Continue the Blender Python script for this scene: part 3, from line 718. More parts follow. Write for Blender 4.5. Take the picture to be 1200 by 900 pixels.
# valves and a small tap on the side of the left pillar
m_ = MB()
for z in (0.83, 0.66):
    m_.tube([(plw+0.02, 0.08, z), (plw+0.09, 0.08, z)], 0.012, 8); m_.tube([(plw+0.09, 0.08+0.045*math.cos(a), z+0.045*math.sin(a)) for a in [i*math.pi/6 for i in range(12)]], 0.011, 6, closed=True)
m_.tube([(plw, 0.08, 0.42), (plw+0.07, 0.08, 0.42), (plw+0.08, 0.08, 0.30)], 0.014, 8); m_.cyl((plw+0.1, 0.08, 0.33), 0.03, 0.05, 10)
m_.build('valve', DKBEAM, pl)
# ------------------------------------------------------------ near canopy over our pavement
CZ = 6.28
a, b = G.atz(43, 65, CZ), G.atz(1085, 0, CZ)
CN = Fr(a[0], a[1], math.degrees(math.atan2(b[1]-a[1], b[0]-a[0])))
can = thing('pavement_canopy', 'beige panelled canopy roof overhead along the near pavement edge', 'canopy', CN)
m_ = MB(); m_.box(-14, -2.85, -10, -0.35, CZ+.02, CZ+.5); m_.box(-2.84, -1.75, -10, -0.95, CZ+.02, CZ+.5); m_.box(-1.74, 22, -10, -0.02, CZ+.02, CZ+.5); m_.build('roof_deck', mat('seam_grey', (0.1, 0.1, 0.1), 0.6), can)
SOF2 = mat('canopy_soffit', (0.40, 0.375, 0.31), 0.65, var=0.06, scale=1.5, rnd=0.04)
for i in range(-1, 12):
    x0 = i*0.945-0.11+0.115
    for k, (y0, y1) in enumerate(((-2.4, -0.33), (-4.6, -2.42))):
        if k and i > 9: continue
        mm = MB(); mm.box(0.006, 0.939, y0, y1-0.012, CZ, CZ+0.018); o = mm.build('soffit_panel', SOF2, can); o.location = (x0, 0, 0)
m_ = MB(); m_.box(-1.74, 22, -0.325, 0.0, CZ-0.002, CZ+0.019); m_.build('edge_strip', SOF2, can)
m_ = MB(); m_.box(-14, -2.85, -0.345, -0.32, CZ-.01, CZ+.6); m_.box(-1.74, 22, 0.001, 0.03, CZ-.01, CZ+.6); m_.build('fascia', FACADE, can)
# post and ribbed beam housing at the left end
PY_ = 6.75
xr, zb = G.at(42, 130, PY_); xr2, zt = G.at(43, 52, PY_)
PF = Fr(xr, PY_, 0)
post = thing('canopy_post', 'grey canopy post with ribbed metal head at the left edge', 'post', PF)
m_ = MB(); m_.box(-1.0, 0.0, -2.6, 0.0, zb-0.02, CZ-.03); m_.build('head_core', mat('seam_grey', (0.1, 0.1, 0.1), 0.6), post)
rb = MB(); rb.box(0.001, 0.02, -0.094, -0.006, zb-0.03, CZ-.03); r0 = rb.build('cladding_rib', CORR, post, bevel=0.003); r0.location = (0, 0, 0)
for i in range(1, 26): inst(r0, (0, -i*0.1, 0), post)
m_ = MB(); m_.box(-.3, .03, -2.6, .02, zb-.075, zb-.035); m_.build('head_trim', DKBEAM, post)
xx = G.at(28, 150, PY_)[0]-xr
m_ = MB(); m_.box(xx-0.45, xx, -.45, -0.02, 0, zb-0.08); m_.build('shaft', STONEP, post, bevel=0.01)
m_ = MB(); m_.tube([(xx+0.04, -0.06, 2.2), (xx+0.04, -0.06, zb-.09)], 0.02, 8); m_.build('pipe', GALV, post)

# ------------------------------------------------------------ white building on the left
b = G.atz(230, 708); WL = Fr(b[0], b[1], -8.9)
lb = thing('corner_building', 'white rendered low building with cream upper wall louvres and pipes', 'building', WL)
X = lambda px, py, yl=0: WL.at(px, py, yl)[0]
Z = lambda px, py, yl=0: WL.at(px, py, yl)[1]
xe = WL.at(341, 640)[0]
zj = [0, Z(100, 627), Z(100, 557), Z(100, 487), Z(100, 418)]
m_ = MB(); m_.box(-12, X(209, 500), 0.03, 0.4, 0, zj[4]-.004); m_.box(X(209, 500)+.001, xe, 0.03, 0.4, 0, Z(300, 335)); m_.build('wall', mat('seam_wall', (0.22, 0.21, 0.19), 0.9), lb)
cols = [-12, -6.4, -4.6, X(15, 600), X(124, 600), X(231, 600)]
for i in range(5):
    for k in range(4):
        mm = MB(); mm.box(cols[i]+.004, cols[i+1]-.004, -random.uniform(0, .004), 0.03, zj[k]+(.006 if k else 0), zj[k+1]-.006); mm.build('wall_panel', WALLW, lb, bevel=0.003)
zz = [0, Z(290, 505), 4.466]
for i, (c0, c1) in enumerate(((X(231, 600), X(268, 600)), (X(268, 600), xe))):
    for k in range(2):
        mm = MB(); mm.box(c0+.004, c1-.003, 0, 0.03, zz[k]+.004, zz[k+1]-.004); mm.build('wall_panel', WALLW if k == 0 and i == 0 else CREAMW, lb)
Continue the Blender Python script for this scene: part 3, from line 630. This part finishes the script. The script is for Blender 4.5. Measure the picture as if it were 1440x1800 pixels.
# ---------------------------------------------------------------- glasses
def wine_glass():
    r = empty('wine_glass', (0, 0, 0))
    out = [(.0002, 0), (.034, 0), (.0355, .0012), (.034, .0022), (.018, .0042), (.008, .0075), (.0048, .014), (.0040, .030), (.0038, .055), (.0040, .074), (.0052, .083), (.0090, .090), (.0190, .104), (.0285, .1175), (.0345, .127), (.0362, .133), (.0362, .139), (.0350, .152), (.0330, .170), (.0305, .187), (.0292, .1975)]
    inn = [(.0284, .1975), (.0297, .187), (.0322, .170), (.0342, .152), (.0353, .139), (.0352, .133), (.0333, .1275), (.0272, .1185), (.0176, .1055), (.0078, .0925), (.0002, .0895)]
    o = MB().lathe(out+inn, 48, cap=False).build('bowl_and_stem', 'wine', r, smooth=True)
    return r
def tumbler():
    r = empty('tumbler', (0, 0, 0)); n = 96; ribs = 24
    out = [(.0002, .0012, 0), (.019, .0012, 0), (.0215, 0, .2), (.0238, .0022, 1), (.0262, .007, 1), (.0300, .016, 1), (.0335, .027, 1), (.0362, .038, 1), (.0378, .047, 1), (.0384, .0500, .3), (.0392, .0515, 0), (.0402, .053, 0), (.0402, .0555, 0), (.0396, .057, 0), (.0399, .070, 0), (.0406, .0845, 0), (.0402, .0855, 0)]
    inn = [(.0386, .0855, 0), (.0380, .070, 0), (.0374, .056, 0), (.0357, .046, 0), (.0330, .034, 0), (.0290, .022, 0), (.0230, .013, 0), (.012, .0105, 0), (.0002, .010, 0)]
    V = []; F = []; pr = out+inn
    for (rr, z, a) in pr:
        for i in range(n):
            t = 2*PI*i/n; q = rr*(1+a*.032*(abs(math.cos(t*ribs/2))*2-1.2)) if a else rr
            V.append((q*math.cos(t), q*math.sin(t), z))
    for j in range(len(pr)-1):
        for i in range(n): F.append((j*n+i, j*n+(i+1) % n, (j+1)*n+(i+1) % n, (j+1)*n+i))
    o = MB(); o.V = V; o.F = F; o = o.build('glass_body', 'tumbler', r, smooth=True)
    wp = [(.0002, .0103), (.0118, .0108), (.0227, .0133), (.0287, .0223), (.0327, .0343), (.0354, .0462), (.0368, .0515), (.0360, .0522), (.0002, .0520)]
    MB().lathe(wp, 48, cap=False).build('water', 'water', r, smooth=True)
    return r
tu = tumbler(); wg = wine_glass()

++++

- _GIVEN INSTRUCTION_:
Restate every line of the data word for word.

- _OUTPUT FOR THIS TASK_:
Continue the Blender Python script for this scene: part 3, from line 718. More parts follow. Write for Blender 4.5. Take the picture to be 1200 by 900 pixels.
# valves and a small tap on the side of the left pillar
m_ = MB()
for z in (0.83, 0.66):
    m_.tube([(plw+0.02, 0.08, z), (plw+0.09, 0.08, z)], 0.012, 8); m_.tube([(plw+0.09, 0.08+0.045*math.cos(a), z+0.045*math.sin(a)) for a in [i*math.pi/6 for i in range(12)]], 0.011, 6, closed=True)
m_.tube([(plw, 0.08, 0.42), (plw+0.07, 0.08, 0.42), (plw+0.08, 0.08, 0.30)], 0.014, 8); m_.cyl((plw+0.1, 0.08, 0.33), 0.03, 0.05, 10)
m_.build('valve', DKBEAM, pl)
# ------------------------------------------------------------ near canopy over our pavement
CZ = 6.28
a, b = G.atz(43, 65, CZ), G.atz(1085, 0, CZ)
CN = Fr(a[0], a[1], math.degrees(math.atan2(b[1]-a[1], b[0]-a[0])))
can = thing('pavement_canopy', 'beige panelled canopy roof overhead along the near pavement edge', 'canopy', CN)
m_ = MB(); m_.box(-14, -2.85, -10, -0.35, CZ+.02, CZ+.5); m_.box(-2.84, -1.75, -10, -0.95, CZ+.02, CZ+.5); m_.box(-1.74, 22, -10, -0.02, CZ+.02, CZ+.5); m_.build('roof_deck', mat('seam_grey', (0.1, 0.1, 0.1), 0.6), can)
SOF2 = mat('canopy_soffit', (0.40, 0.375, 0.31), 0.65, var=0.06, scale=1.5, rnd=0.04)
for i in range(-1, 12):
    x0 = i*0.945-0.11+0.115
    for k, (y0, y1) in enumerate(((-2.4, -0.33), (-4.6, -2.42))):
        if k and i > 9: continue
        mm = MB(); mm.box(0.006, 0.939, y0, y1-0.012, CZ, CZ+0.018); o = mm.build('soffit_panel', SOF2, can); o.location = (x0, 0, 0)
m_ = MB(); m_.box(-1.74, 22, -0.325, 0.0, CZ-0.002, CZ+0.019); m_.build('edge_strip', SOF2, can)
m_ = MB(); m_.box(-14, -2.85, -0.345, -0.32, CZ-.01, CZ+.6); m_.box(-1.74, 22, 0.001, 0.03, CZ-.01, CZ+.6); m_.build('fascia', FACADE, can)
# post and ribbed beam housing at the left end
PY_ = 6.75
xr, zb = G.at(42, 130, PY_); xr2, zt = G.at(43, 52, PY_)
PF = Fr(xr, PY_, 0)
post = thing('canopy_post', 'grey canopy post with ribbed metal head at the left edge', 'post', PF)
m_ = MB(); m_.box(-1.0, 0.0, -2.6, 0.0, zb-0.02, CZ-.03); m_.build('head_core', mat('seam_grey', (0.1, 0.1, 0.1), 0.6), post)
rb = MB(); rb.box(0.001, 0.02, -0.094, -0.006, zb-0.03, CZ-.03); r0 = rb.build('cladding_rib', CORR, post, bevel=0.003); r0.location = (0, 0, 0)
for i in range(1, 26): inst(r0, (0, -i*0.1, 0), post)
m_ = MB(); m_.box(-.3, .03, -2.6, .02, zb-.075, zb-.035); m_.build('head_trim', DKBEAM, post)
xx = G.at(28, 150, PY_)[0]-xr
m_ = MB(); m_.box(xx-0.45, xx, -.45, -0.02, 0, zb-0.08); m_.build('shaft', STONEP, post, bevel=0.01)
m_ = MB(); m_.tube([(xx+0.04, -0.06, 2.2), (xx+0.04, -0.06, zb-.09)], 0.02, 8); m_.build('pipe', GALV, post)

# ------------------------------------------------------------ white building on the left
b = G.atz(230, 708); WL = Fr(b[0], b[1], -8.9)
lb = thing('corner_building', 'white rendered low building with cream upper wall louvres and pipes', 'building', WL)
X = lambda px, py, yl=0: WL.at(px, py, yl)[0]
Z = lambda px, py, yl=0: WL.at(px, py, yl)[1]
xe = WL.at(341, 640)[0]
zj = [0, Z(100, 627), Z(100, 557), Z(100, 487), Z(100, 418)]
m_ = MB(); m_.box(-12, X(209, 500), 0.03, 0.4, 0, zj[4]-.004); m_.box(X(209, 500)+.001, xe, 0.03, 0.4, 0, Z(300, 335)); m_.build('wall', mat('seam_wall', (0.22, 0.21, 0.19), 0.9), lb)
cols = [-12, -6.4, -4.6, X(15, 600), X(124, 600), X(231, 600)]
for i in range(5):
    for k in range(4):
        mm = MB(); mm.box(cols[i]+.004, cols[i+1]-.004, -random.uniform(0, .004), 0.03, zj[k]+(.006 if k else 0), zj[k+1]-.006); mm.build('wall_panel', WALLW, lb, bevel=0.003)
zz = [0, Z(290, 505), 4.466]
for i, (c0, c1) in enumerate(((X(231, 600), X(268, 600)), (X(268, 600), xe))):
    for k in range(2):
        mm = MB(); mm.box(c0+.004, c1-.003, 0, 0.03, zz[k]+.004, zz[k+1]-.004); mm.build('wall_panel', WALLW if k == 0 and i == 0 else CREAMW, lb)
Continue the Blender Python script for this scene: part 3, from line 630. This part finishes the script. The script is for Blender 4.5. Measure the picture as if it were 1440x1800 pixels.
# ---------------------------------------------------------------- glasses
def wine_glass():
    r = empty('wine_glass', (0, 0, 0))
    out = [(.0002, 0), (.034, 0), (.0355, .0012), (.034, .0022), (.018, .0042), (.008, .0075), (.0048, .014), (.0040, .030), (.0038, .055), (.0040, .074), (.0052, .083), (.0090, .090), (.0190, .104), (.0285, .1175), (.0345, .127), (.0362, .133), (.0362, .139), (.0350, .152), (.0330, .170), (.0305, .187), (.0292, .1975)]
    inn = [(.0284, .1975), (.0297, .187), (.0322, .170), (.0342, .152), (.0353, .139), (.0352, .133), (.0333, .1275), (.0272, .1185), (.0176, .1055), (.0078, .0925), (.0002, .0895)]
    o = MB().lathe(out+inn, 48, cap=False).build('bowl_and_stem', 'wine', r, smooth=True)
    return r
def tumbler():
    r = empty('tumbler', (0, 0, 0)); n = 96; ribs = 24
    out = [(.0002, .0012, 0), (.019, .0012, 0), (.0215, 0, .2), (.0238, .0022, 1), (.0262, .007, 1), (.0300, .016, 1), (.0335, .027, 1), (.0362, .038, 1), (.0378, .047, 1), (.0384, .0500, .3), (.0392, .0515, 0), (.0402, .053, 0), (.0402, .0555, 0), (.0396, .057, 0), (.0399, .070, 0), (.0406, .0845, 0), (.0402, .0855, 0)]
    inn = [(.0386, .0855, 0), (.0380, .070, 0), (.0374, .056, 0), (.0357, .046, 0), (.0330, .034, 0), (.0290, .022, 0), (.0230, .013, 0), (.012, .0105, 0), (.0002, .010, 0)]
    V = []; F = []; pr = out+inn
    for (rr, z, a) in pr:
        for i in range(n):
            t = 2*PI*i/n; q = rr*(1+a*.032*(abs(math.cos(t*ribs/2))*2-1.2)) if a else rr
            V.append((q*math.cos(t), q*math.sin(t), z))
    for j in range(len(pr)-1):
        for i in range(n): F.append((j*n+i, j*n+(i+1) % n, (j+1)*n+(i+1) % n, (j+1)*n+i))
    o = MB(); o.V = V; o.F = F; o = o.build('glass_body', 'tumbler', r, smooth=True)
    wp = [(.0002, .0103), (.0118, .0108), (.0227, .0133), (.0287, .0223), (.0327, .0343), (.0354, .0462), (.0368, .0515), (.0360, .0522), (.0002, .0520)]
    MB().lathe(wp, 48, cap=False).build('water', 'water', r, smooth=True)
    return r
tu = tumbler(); wg = wine_glass()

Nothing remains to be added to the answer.